I love the way this child’s big cheeks turn all pink when she’s out in the cold, or has been playing hard....the way she has a fashion sense that continually puts jeans-wearing me and her mom to shame....the absolute release in her laughter which is the very sound of abandonment to delight.  I remember watching her race up the street to flag down the ice cream truck last summer, a dollar clutched in her hand and turning to her mom and saying, “Bets does “kid” great, doesn’t she?”  She is one of the easiest people I have ever been around and I treasure the knowledge that I will be there to watch her grow and mature from a great kid into a wonderful woman.  But as for now, well, to pass by her door at night and to see her and our 10-month old labrador retriever molded together on her bed fast asleep - I just become overwhelmed with their gift of sweetness.

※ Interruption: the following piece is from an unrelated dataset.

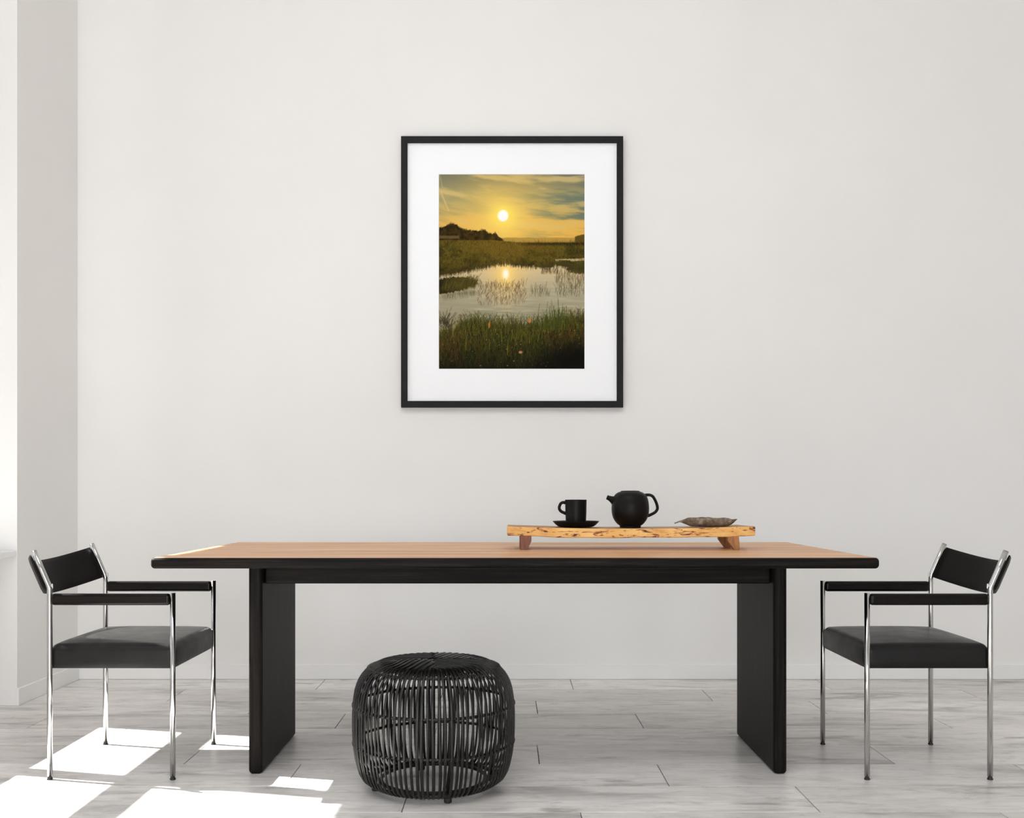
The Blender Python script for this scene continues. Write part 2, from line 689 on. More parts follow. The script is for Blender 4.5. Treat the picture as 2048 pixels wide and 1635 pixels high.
def tpart(name, b, r, mat, fn=None, mats=None, nm=(1, 1, 1), na=4):
    bm = bmesh.new()
    rbox2(bm, b[0] - TL.x, b[1] - TL.x, b[2] - TL.y, b[3] - TL.y, b[4], b[5], r, na, nm, fn)
    return obj(name, bm, mat, table)


bm = bmesh.new()
rbox2(bm, TX0 - TL.x, TX1 - TL.x, TY0 - TL.y, TY1 - TL.y, .7145, .75, .0125, 5)
bm.normal_update()
bm.faces.ensure_lookup_table()
for f in bm.faces:
    if f.normal.z > .95 and f.calc_center_median().z > .745:
        f.material_index = 1
obj('tabletop', bm, [M_BLACK_H, M_TOP], table)
for x0, x1 in ((-.876, -.829), (.917, .963)):
    o = tpart('slab_leg', (x0, x1, 3.41, 3.965, 0, .716), .014, M_BLACK_V)
for y in (3.457, 3.88):
    tpart('apron', (-.830, .918, y, y + .035, .646, .716), .006, M_BLACK_H)

# ------------------------------------------------------------------ chairs
LEG_R = .0090


def make_chair():
    """chair facing -x: front legs x = 0, rear legs x = .41, near side y = 0, far side y = .468"""
    root = empty('armchair')
    W, D = .468, .412
    lean = Vector((.40, 0, .92)).normalized()
    for y in (0, W):
        s = -1 if y == 0 else 1
        bm = bmesh.new()
        tube(bm, [(0, y, .012), (0, y, .3), (0, y, .625)], LEG_R, 20)
        lg = obj('leg', bm, M_CHROME, root, wn=False)
        bm = bmesh.new()
        tube(bm, [(0, y, .0), (0, y, .004), (0, y, .0045), (0, y, .0125)], [.0092, .0098, .0074, .0074], 18)
        obj('glide', bm, M_RUBBER, lg)
        # rear leg, bent back above the arm
        pts = [(D, y, .012), (D, y, .35), (D, y, .625)]
        b0 = Vector((D, y, .640))
        for k in range(1, 7):
            a = math.radians(23.5) * k / 6
            rr = .05
            pts.append((D + rr * (1 - math.cos(a)), y, .632 + rr * math.sin(a)))
        last = Vector(pts[-1])
        pts.append(last + lean * .060)
        pts.append(last + lean * .124)
        bm = bmesh.new()
        tube(bm, pts, LEG_R, 20)
        lg = obj('leg', bm, M_CHROME, root, wn=False)
        bm = bmesh.new()
        tube(bm, [(D, y, .0), (D, y, .004), (D, y, .0045), (D, y, .0125)], [.0092, .0098, .0074, .0074], 18)
        obj('glide', bm, M_RUBBER, lg)
        bm = bmesh.new()                       # hinge pin on the inside of the bend
        c = Vector(pts[5])
        tube(bm, [c + Vector((-.0085, -s * .003, -.002)), c + Vector((-.0075, -s * .003, .013))], [.0034, .0034], 10)
        obj('hinge_pin', bm, M_CHROME, lg)
        # armrest rail
        bm = bmesh.new()
        rbox2(bm, LEG_R * .8, D - LEG_R * .8, y - .012, y + .012, .584, .623, .0105, 6)
        arm = obj('armrest', bm, M_ARM, root)
        bm = bmesh.new()
        for x in (.03, D - .03):
            tube(bm, [(x, y - s * .0115, .603), (x, y - s * .0150, .603)], .0035, 10)
            tube(bm, [(x, y + s * .0115, .603), (x, y + s * .0140, .603)], .0035, 10)
        bm.free()
    # seat cushion
    hx, hy, hz = D / 2 + .004, W / 2 - .004, .040

    def dome(p):
        u, v = p.x / hx, p.y / hy
        z = p.z
        if z > 0:
            z += .013 * (1 - u ** 4) * (1 - v ** 4) * (z / hz)
        k = 1 - (p.z / hz) ** 2
        if p.z < 0:                              # squarer lower edge than upper edge
            e = max(0.0, (-p.z - (hz - .024)) / .024)
            off = .024 * (1 - math.sqrt(max(0.0, 1 - min(1, e) ** 2))) * .8
            if abs(p.x) > hx - .0241:
                p.x += math.copysign(off, p.x)
            if abs(p.y) > hy - .0241:
                p.y += math.copysign(off, p.y)
            u, v = p.x / hx, p.y / hy
        return (p.x + .004 * u * k * (1 - v * v), p.y + .003 * v * k * (1 - u * u), z)
    bm = bmesh.new()
    rbox(bm, (D / 2, W / 2, .411), hx, hy, hz, .024, 5, (14, 14, 2), dome)
    obj('seat', bm, M_LEATHER, root)
    bm = bmesh.new()
    rbox2(bm, .02, D - .02, .02, W - .02, .3695, .385, .003, 2)
    obj('seat_base', bm, M_RUBBER, root)
    # curved backrest panel slung behind the tubes
    n = Vector((lean.z, 0, -lean.x))           # backwards, perpendicular to the lean
    base = Vector((D + .006, 0, .640))
    bm = bmesh.new()
    NS, NH, TH, SAG, HT = 28, 8, .009, .082, .125
    grid = []
    for layer in (0, 1):
        rows = []
        for j in range(NH + 1):
            row = []
            hgt = HT * j / NH
            for i in range(NS + 1):
                t = -1 + 2 * i / NS
                off = SAG * (1 - t * t) + .004 + layer * TH
                if j in (0, NH):
                    off += (.0022 if layer == 0 else -.0022)
                y = W / 2 + t * (W / 2 + .004)
                p = base + lean * (hgt + .0) + n * off
                p.y = y
                row.append(bm.verts.new(p))
            rows.append(row)
        grid.append(rows)
    for layer in (0, 1):
        for j in range(NH):
            for i in range(NS):
                a = grid[layer]
                f = (a[j][i], a[j][i + 1], a[j + 1][i + 1], a[j + 1][i])
                bm.faces.new(f if layer else f[::-1])
    A, B = grid
    for i in range(NS):
        bm.faces.new((A[0][i], A[0][i + 1], B[0][i + 1], B[0][i]))
        bm.faces.new((A[NH][i + 1], A[NH][i], B[NH][i], B[NH][i + 1]))
    for j in range(NH):
        bm.faces.new((A[j + 1][0], A[j][0], B[j][0], B[j + 1][0]))
        bm.faces.new((A[j][NS], A[j + 1][NS], B[j + 1][NS], B[j][NS]))
    obj('backrest', bm, M_BACK, root)
    return root


def copy_tree(o, parent=None):
    c = o.copy()
    COL.objects.link(c)
    if parent:
        c.parent = parent
    for ch in list(o.children):
        copy_tree(ch, c)
    return c


chair = make_chair()
chair.location = (1.213, 3.350, 0)
chair2 = copy_tree(chair)
chair2.location = (-1.113, 3.350 + .468, 0)
chair2.rotation_euler = (0, 0, PI)
tag(chair, 'black leather and chrome armchair standing at the right end of the table', 'chair', 'chrome armchairs at the table')
tag(chair2, 'sunlit black leather and chrome armchair in front of the window at left', 'chair', 'chrome armchairs at the table')

# ------------------------------------------------------------------ rattan pouf
PC = Vector((-.2336, 3.285, 0))
pouf = empty('rattan_stool', PC)
tag(pouf, 'round black rattan drum stool on the floor in front of the table', 'stool')


def prof(s):
    """side profile (r, z) of the stool, s = 0 at the bottom ring .. 1 at the top rim"""
    P = PROFILE
    x = s * (len(P) - 1)
    i = min(int(x), len(P) - 2)
    return P[i].lerp(P[i + 1], x - i)


PROFILE = catmull([(.204, .017, 0), (.236, .040, 0), (.2535, .090, 0), (.2625, .155, 0), (.2645, .215, 0), (.2625, .275, 0), (.255, .325, 0),
                   (.239, .362, 0), (.214, .389, 0), (.183, .405, 0)], 4)
NSTR = 92
SECT = [math.radians(a) for a in (-40, 50, 140, 230)]


def top_path(th, r0, z0):
    """run of a strand over the crown: parallel within each quarter, ending on the seam of the next quarter"""
    k = min(range(4), key=lambda i: abs((th - SECT[i] + PI) % (2 * PI) - PI))
    beta = SECT[k] + math.radians(24)
    d = Vector((-math.cos(beta), -math.sin(beta)))
    p = Vector((r0 * math.cos(th), r0 * math.sin(th)))
    out = []
    step = .012
    for i in range(40):
        # turn gradually from radial to the quarter's direction
        w = min(1, i / 4)
        rad = -p.normalized()
        dd = (rad * (1 - w) + d * w).normalized()
        p = p + dd * step
        a = math.atan2(p.y, p.x)
        dev = abs((a - SECT[k] + PI) % (2 * PI) - PI)
        if (dev > PI / 4 + .03 and i > 3) or p.length < .010:
            break
        out.append((p.x, p.y, z0 + .008 * (1 - (p.length / r0) ** 2)))
    return out


for i in range(NSTR):
    th = 2 * PI * i / NSTR + random.uniform(-.010, .010)
    wob = random.uniform(-.012, .012)
    ph = random.uniform(0, 6.28)
    pts = []
    for j in range(21):
        p = prof(j / 20)
        a = th + wob * math.sin(j / 20 * PI) * math.sin(j / 20 * 5 + ph)
        pts.append((p.x * math.cos(a), p.x * math.sin(a), p.y))
    tp = top_path(th, .183, .405 + (i % 2) * .0022)
    pts += tp
    nrm = [Vector((math.cos(th), math.sin(th), 0))] * len(pts)
    bm = bmesh.new()
    # flat oval section: surface normal from the profile
    F = frames(pts)
    rings = []
    wdt = random.uniform(.0043, .0054)
    for q_, (p, t, n_, b_) in enumerate(F):
        rad = Vector((p.x, p.y, 0)).normalized() if q_ < 21 else Vector((0, 0, 1))
        if 14 < q_ < 21:
            w = (q_ - 14) / 7
            rad = (Vector((p.x, p.y, 0)).normalized() * (1 - w) + Vector((0, 0, 1)) * w)
        nn = (rad - t * rad.dot(t)).normalized()
        bb = t.cross(nn)
        ww = wdt * (1 if q_ < 21 else .92)
        rings.append([bm.verts.new(p + bb * (ww * cx) + nn * (.0023 * cy)) for cx, cy in ((-1, 0), (-.6, .85), (.6, .85), (1, 0), (.6, -.85), (-.6, -.85))])
    for A, B in zip(rings, rings[1:]):
        for k in range(6):
            bm.faces.new((A[k], A[(k + 1) % 6], B[(k + 1) % 6], B[k]))
    bm.faces.new(rings[0][::-1])
    bm.faces.new(rings[-1])
    obj('rattan_strand', bm, M_RATTAN, pouf, wn=False)

# short filler strands closing the crown
for i in range(NSTR):
    th = 2 * PI * (i + .5) / NSTR
    pts = []
    for s in (.94, .96, .98, 1.0):
        p = prof(s)
        pts.append((p.x * math.cos(th), p.x * math.sin(th), p.y - .004))
    pts += [(x, y, z - .0042) for x, y, z in top_path(th, .183, .405)]
    if len(pts) < 6:
        continue
    bm = bmesh.new()
    tube(bm, pts, .0046, 6, True, ((0, 0, 1), .5))
    obj('crown_strand', bm, M_RATTAN, pouf, wn=False)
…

So meanwhile, here I am trying to build a family law representation and mediation practice from scratch.  Even though I’ve been a lawyer since ‘74, I’ve only been up here since ‘95 and opened my office about three years ago.  It’s getting traction, but it takes work....and time.  There are plenty of occasions that a project can be so engrossing that the world fades away and there is just no way I can leave the office.  I try to keep these demands under control and for the most part, I’m pretty successful.  The trade-off, of course, is a little slower growth, but if I didn’t make time for hanging out and helping with homework or standing on the sideline watching Betsy and a bunch of other 7 year old girls buzzing like a bunch of little bees around a soccer ball or seeing that blessed tableau of child and puppy fast asleep, I’d become brittle.  I have no question that the work I do, and the service I provide, would suffer. 

So I had this interesting internal conflict about two months ago.  A soccer dad had invited Betsy and me to join their Indian Princesses group.  There was a weekend gathering of dads and daughters at Camp Orkila.  We were all set and scheduled to go.

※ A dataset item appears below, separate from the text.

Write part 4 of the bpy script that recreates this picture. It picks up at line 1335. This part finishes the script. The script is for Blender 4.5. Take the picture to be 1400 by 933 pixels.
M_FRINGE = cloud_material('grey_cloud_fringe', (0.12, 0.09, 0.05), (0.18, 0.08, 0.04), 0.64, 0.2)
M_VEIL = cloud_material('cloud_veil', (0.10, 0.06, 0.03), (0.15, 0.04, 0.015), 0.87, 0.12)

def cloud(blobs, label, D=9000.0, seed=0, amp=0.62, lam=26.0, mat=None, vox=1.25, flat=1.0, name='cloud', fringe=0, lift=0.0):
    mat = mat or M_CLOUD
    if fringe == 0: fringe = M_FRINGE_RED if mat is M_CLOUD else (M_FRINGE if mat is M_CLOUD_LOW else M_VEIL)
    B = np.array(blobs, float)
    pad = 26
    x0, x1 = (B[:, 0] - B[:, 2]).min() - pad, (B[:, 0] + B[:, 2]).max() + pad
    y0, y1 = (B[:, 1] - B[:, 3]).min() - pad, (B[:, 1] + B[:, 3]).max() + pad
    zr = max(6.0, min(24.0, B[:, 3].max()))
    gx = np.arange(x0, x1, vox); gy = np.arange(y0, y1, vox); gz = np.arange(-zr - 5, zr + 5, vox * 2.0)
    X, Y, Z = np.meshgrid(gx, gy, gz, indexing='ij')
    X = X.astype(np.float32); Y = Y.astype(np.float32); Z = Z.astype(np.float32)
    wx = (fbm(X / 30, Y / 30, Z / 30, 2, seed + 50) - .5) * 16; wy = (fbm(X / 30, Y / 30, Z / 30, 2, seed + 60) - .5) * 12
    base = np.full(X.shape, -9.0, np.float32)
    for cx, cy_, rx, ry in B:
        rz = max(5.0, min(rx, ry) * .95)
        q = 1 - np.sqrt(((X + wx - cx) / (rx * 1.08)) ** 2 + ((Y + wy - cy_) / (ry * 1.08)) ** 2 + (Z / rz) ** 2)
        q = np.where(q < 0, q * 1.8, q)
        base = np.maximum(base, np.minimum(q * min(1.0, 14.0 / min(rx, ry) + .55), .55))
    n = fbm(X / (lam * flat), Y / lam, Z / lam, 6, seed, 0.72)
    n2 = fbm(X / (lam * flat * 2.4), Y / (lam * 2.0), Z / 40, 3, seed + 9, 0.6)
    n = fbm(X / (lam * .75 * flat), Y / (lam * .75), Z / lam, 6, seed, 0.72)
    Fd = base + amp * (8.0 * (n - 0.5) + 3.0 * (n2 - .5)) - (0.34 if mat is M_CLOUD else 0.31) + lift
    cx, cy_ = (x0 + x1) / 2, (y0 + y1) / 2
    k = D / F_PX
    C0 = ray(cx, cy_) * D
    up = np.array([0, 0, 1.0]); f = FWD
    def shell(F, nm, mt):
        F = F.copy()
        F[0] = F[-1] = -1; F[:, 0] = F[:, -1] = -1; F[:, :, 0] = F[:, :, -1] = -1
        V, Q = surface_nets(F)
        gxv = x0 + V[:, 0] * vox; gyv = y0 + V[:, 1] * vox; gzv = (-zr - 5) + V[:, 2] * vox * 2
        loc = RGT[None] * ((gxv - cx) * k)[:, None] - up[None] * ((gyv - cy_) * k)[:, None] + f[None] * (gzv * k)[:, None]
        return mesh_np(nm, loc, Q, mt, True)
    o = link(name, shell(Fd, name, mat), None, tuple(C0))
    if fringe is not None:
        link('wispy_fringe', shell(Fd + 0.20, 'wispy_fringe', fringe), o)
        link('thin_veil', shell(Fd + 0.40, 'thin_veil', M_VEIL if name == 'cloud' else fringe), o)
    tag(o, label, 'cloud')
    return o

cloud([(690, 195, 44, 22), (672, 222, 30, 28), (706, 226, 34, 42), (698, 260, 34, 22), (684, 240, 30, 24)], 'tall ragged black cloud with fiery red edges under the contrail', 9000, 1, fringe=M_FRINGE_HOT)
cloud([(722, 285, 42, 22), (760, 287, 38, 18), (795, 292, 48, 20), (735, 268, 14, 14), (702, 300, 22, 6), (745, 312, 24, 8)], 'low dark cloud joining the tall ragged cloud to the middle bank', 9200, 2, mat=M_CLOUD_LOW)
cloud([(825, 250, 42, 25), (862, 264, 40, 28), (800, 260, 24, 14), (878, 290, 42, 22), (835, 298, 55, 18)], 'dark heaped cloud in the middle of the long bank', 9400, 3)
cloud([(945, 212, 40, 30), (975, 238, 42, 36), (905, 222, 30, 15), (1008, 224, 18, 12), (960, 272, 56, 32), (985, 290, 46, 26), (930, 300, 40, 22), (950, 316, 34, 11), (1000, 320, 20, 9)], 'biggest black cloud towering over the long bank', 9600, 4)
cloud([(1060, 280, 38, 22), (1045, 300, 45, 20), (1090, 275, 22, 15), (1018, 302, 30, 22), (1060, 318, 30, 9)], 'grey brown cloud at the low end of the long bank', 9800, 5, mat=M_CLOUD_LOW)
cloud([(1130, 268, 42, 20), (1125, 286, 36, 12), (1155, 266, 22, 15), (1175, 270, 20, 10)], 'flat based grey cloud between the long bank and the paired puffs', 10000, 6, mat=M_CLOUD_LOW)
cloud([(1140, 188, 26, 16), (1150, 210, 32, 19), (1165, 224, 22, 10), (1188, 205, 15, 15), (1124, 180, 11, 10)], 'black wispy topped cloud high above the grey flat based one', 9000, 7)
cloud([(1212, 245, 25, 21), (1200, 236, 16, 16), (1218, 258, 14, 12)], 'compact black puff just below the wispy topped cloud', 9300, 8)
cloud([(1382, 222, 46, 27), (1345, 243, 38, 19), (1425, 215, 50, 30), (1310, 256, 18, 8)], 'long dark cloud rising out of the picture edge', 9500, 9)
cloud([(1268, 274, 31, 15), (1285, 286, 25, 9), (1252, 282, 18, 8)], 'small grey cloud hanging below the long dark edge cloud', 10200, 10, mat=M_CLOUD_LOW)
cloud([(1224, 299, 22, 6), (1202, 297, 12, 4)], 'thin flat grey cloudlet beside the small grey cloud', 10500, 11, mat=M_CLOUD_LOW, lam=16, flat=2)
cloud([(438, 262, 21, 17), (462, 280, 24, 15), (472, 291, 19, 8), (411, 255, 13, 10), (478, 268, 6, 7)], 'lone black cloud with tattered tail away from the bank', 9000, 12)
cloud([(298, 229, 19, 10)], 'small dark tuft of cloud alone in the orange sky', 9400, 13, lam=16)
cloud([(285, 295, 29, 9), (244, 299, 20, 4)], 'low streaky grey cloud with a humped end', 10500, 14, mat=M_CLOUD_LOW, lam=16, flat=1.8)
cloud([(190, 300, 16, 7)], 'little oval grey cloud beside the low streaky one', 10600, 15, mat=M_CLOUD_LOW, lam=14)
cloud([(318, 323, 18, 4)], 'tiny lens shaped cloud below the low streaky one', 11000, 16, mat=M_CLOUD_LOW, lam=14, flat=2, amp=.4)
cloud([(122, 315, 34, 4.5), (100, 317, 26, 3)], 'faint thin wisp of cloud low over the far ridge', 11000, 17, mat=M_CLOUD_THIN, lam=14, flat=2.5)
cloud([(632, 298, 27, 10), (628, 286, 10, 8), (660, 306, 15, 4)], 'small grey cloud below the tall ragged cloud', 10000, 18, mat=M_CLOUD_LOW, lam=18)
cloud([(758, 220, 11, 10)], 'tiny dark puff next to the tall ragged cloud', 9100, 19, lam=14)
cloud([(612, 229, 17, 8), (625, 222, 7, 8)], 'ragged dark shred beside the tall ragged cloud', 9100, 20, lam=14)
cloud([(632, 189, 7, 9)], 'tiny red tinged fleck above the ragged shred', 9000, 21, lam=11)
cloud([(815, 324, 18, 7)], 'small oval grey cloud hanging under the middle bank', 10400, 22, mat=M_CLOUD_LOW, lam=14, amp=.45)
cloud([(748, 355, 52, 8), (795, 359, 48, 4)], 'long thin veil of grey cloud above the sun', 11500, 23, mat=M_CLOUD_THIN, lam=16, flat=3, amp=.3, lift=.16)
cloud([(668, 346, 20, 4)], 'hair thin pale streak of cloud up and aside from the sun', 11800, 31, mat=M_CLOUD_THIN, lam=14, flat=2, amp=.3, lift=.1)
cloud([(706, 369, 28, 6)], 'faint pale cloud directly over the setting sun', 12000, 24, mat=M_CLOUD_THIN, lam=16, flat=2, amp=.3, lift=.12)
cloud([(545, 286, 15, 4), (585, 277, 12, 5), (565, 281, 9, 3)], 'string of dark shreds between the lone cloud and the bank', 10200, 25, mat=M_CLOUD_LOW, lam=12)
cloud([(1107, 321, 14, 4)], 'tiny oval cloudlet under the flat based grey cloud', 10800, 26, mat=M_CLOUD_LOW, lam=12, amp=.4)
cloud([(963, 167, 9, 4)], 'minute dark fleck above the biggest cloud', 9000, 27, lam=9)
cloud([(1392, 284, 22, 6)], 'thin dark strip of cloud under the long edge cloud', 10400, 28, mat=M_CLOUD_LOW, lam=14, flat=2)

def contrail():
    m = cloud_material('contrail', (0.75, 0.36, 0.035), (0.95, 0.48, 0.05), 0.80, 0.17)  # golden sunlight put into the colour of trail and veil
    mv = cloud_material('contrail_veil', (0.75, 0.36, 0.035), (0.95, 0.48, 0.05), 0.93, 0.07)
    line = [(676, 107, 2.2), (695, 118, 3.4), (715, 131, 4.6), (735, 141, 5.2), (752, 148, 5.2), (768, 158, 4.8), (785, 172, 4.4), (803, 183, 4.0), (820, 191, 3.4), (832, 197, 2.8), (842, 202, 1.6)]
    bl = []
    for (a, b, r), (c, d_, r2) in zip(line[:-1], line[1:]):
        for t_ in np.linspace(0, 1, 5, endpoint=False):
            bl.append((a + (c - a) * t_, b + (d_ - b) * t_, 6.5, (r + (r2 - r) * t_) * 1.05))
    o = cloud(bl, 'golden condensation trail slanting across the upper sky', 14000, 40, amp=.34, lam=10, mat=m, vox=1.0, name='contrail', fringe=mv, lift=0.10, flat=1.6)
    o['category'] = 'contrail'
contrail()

 Then, of course, on the day we were supposed to leave on this three-day weekend, I got completely hooked into a project that consumed the morning.  I began to feel very backed up and extremely stressed.  Then, this little voice sounded in my head (“You can go out there tomorrow...if you can’t go at all because of work, you’ll make it up to Betsy....anyway, she’s never been to Orkila, she won’t know what she’s missing...etc.etc”).  The self-talk relaxed me for a moment - but it only took a snap of time to realize that this just wasn’t a serious option and I would have to find a way to separate myself from my practice and get the heck out of there.  I was pressured and I was pissed.  For a while I resented Betsy taking me away from work I felt I had to do.

 I got home and I must admit I was irritable.  The feeling faded pretty much by the time we were on the ferry going over to Orcas Island.  I have a very distinct memory of being down at the beach that evening taking in the sunset, digging my toes into the sand, watching these little girls cavorting up and down the waterline and thinking that the office seemed a very long time ago. 

If I had found a way to back out of that weekend, I would have missed tucking Betsy and Henry into her sleeping bag on the bunk above me those two nights; seeing the pride on her face when she raced up the climbing wall so fast that the adults whooped and applauded; nosing around a tide-pool with a bunch of other girls and dads - Betsy periodically yelling excitedly, “Joe, look at this!” when one of the guys turned over a big rock and exposed a crab family or a humongous sea star; figuring out how in the world you teach a seven-year old how to shoot a bow and arrow (believe me its not as easy as you’d think) or the campfire the last night when she cuddled up inside my jacket with me to escape the unbelievably sharp wind that was cutting up off the water. 

It’s been two months since that weekend and looking back on it, I am sure that we bonded over that time in a way that stays with us to this day. 

I find it funny that I sit here and write these columns talking about bringing our humanity to the practice of law and balancing our lives and still, I’ve got to kick myself in the butt sometimes in order to walk that talk.  It is so easy to get pulled into work - as if by a gravitational force.  This force does exist, I am convinced, and is comprised of various parts of simple inertia; the feeling that when you’re into it, the practice of law is easy and straightforward, as far as expectations are concerned, and the demands of partners and clients who view us only (in the words of my law school comrades, circa 1971) as  “high speed legal tools.” 

I like my work and without undue modesty, I think I’m good at it.  I get enormous pleasure from a well crafted letter or pleading and by establishing a strong, trusting relationship with a client and giving them counsel that turns out right for them.  I think writing this column is a blast and I’m fortunate enough to be teaching a couple of courses at the law school and that’s a great experience.  I could let all this stuff just suck up every bit of my time. I’m sure I’d be making more money if I did. 

But I’d miss coming home and seeing my sweetheart and hearing Betsy’s calling, “Hey Joe, watch this,” as she shows me some dumb trick she and the puppy have worked out or she tries for the umpteenth time to do a handstand without being assisted.  It’s a good life and if I missed that stuff, I’d miss it all.